Copy out all of the material exactly as presented.

——————

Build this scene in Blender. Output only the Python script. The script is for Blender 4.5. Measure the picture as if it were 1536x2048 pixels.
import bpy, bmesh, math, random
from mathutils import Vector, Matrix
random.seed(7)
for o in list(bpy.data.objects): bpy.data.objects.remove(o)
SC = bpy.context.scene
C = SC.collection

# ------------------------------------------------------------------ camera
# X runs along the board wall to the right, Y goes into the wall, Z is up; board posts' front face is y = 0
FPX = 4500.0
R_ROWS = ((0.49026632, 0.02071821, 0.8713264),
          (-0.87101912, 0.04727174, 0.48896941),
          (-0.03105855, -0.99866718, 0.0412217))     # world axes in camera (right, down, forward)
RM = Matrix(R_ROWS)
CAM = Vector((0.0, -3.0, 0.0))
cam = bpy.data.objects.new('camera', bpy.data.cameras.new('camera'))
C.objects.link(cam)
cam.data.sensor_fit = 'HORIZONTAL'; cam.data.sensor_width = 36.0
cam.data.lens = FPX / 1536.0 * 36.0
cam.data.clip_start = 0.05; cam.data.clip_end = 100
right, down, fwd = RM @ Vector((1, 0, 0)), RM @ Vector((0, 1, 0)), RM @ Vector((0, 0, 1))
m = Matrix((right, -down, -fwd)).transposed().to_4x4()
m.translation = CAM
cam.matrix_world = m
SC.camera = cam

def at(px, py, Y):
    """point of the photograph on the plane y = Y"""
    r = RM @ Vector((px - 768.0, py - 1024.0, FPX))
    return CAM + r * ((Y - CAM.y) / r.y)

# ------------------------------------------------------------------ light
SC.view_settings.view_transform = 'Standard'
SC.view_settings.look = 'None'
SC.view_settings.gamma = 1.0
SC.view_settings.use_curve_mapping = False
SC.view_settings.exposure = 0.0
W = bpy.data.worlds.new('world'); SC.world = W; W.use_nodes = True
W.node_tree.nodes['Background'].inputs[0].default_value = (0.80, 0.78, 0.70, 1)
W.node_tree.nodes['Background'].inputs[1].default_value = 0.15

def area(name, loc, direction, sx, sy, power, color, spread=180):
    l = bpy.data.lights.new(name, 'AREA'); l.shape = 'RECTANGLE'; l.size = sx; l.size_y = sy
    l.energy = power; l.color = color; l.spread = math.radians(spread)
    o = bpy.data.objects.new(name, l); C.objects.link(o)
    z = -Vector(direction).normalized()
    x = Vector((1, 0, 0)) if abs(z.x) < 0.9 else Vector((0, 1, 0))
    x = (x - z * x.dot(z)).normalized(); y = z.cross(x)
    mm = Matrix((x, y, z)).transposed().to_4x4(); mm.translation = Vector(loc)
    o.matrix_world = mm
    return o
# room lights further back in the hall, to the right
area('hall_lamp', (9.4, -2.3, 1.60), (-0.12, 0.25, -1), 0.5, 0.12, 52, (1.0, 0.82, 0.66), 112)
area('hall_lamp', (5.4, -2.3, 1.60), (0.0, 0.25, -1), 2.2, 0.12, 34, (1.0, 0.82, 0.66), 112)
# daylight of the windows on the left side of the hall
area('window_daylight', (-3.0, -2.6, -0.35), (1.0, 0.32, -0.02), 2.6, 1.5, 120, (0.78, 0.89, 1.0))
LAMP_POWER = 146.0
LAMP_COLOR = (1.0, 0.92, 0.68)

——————

-- Task response --
Build this scene in Blender. Output only the Python script. The script is for Blender 4.5. Measure the picture as if it were 1536x2048 pixels.
import bpy, bmesh, math, random
from mathutils import Vector, Matrix
random.seed(7)
for o in list(bpy.data.objects): bpy.data.objects.remove(o)
SC = bpy.context.scene
C = SC.collection

# ------------------------------------------------------------------ camera
# X runs along the board wall to the right, Y goes into the wall, Z is up; board posts' front face is y = 0
FPX = 4500.0
R_ROWS = ((0.49026632, 0.02071821, 0.8713264),
          (-0.87101912, 0.04727174, 0.48896941),
          (-0.03105855, -0.99866718, 0.0412217))     # world axes in camera (right, down, forward)
RM = Matrix(R_ROWS)
CAM = Vector((0.0, -3.0, 0.0))
cam = bpy.data.objects.new('camera', bpy.data.cameras.new('camera'))
C.objects.link(cam)
cam.data.sensor_fit = 'HORIZONTAL'; cam.data.sensor_width = 36.0
cam.data.lens = FPX / 1536.0 * 36.0
cam.data.clip_start = 0.05; cam.data.clip_end = 100
right, down, fwd = RM @ Vector((1, 0, 0)), RM @ Vector((0, 1, 0)), RM @ Vector((0, 0, 1))
m = Matrix((right, -down, -fwd)).transposed().to_4x4()
m.translation = CAM
cam.matrix_world = m
SC.camera = cam

def at(px, py, Y):
    """point of the photograph on the plane y = Y"""
    r = RM @ Vector((px - 768.0, py - 1024.0, FPX))
    return CAM + r * ((Y - CAM.y) / r.y)

# ------------------------------------------------------------------ light
SC.view_settings.view_transform = 'Standard'
SC.view_settings.look = 'None'
SC.view_settings.gamma = 1.0
SC.view_settings.use_curve_mapping = False
SC.view_settings.exposure = 0.0
W = bpy.data.worlds.new('world'); SC.world = W; W.use_nodes = True
W.node_tree.nodes['Background'].inputs[0].default_value = (0.80, 0.78, 0.70, 1)
W.node_tree.nodes['Background'].inputs[1].default_value = 0.15

def area(name, loc, direction, sx, sy, power, color, spread=180):
    l = bpy.data.lights.new(name, 'AREA'); l.shape = 'RECTANGLE'; l.size = sx; l.size_y = sy
    l.energy = power; l.color = color; l.spread = math.radians(spread)
    o = bpy.data.objects.new(name, l); C.objects.link(o)
    z = -Vector(direction).normalized()
    x = Vector((1, 0, 0)) if abs(z.x) < 0.9 else Vector((0, 1, 0))
    x = (x - z * x.dot(z)).normalized(); y = z.cross(x)
    mm = Matrix((x, y, z)).transposed().to_4x4(); mm.translation = Vector(loc)
    o.matrix_world = mm
    return o
# room lights further back in the hall, to the right
area('hall_lamp', (9.4, -2.3, 1.60), (-0.12, 0.25, -1), 0.5, 0.12, 52, (1.0, 0.82, 0.66), 112)
area('hall_lamp', (5.4, -2.3, 1.60), (0.0, 0.25, -1), 2.2, 0.12, 34, (1.0, 0.82, 0.66), 112)
# daylight of the windows on the left side of the hall
area('window_daylight', (-3.0, -2.6, -0.35), (1.0, 0.32, -0.02), 2.6, 1.5, 120, (0.78, 0.89, 1.0))
LAMP_POWER = 146.0
LAMP_COLOR = (1.0, 0.92, 0.68)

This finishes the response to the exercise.